Для нас существует вызов даже больший, чем борьба с нашими индивидуальными предрассудками, — это проблема интеграции знаний. Земля, космос, жизнь — любая научная область требует широко интегрированного взгляда. Каждая значимая для человечества тема включает в себя и физический, и химический, и геологический, и биологический аспекты. Подумайте о самых животрепещущих наших опасениях: ухудшение окружающей среды, сокращение минеральных ресурсов, распространение инфекционных заболеваний, изменение климата, увеличение спроса на энергию, опасные ядерные отходы; вспомните о страдающих от нехватки воды, о голодающих. Подход ко всем этим проблемам требует комплексного междисциплинарного планирования, а решения должны подкрепляться полным набором научных свидетельств, свободных от множества политических, экономических, этических и религиозных ограничений.
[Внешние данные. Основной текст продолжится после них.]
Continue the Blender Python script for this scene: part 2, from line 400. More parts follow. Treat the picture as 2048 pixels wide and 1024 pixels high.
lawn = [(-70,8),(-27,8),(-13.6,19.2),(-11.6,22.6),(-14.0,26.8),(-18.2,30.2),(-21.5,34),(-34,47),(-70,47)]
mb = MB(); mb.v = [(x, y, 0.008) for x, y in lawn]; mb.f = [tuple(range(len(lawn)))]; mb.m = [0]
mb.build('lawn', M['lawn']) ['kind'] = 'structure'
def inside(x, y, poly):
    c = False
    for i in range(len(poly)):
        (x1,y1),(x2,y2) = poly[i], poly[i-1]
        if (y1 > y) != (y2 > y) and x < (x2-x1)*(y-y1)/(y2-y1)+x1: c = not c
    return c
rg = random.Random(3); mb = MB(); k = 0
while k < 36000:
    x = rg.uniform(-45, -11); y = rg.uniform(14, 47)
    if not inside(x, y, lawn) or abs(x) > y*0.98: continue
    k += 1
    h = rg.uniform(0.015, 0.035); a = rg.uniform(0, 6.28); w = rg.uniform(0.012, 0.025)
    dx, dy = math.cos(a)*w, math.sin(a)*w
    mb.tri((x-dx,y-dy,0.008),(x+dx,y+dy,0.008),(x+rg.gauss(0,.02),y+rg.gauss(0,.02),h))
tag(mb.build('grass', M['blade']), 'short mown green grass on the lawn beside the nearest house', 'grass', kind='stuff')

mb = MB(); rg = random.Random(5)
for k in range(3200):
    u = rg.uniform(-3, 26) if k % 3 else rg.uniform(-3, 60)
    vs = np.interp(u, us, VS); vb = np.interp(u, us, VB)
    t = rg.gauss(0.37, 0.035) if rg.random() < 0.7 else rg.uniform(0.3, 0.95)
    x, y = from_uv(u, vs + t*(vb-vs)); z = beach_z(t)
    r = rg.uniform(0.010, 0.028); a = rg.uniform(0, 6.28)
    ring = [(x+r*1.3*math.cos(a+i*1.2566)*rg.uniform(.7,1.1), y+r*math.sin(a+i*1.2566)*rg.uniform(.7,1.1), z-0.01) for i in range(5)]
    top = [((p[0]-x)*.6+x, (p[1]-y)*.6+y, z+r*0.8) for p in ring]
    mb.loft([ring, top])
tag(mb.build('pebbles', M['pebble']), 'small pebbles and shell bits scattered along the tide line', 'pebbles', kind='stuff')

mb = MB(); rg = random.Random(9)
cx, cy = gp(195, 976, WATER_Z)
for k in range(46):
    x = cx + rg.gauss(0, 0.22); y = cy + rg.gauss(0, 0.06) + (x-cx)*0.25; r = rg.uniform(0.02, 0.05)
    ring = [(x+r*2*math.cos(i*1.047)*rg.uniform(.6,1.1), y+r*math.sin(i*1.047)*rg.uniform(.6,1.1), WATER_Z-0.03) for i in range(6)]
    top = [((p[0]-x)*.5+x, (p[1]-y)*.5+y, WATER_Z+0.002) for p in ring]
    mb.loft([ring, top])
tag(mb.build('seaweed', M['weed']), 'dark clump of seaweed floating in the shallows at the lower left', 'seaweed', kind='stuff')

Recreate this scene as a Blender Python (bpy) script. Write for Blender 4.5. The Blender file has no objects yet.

Углеродоведение ничуть не лучше — это такая же смесь концепций и догм ото всех ветвей исследований. Вызов для нас состоит в интегрировании многих частей углеродной истории в единое целое. Так что, возможно, когда мы стремимся понять границы знания — природу непознаваемого, нам следует поместить наши собственные человеческие ограничения в самое начало списка препятствий.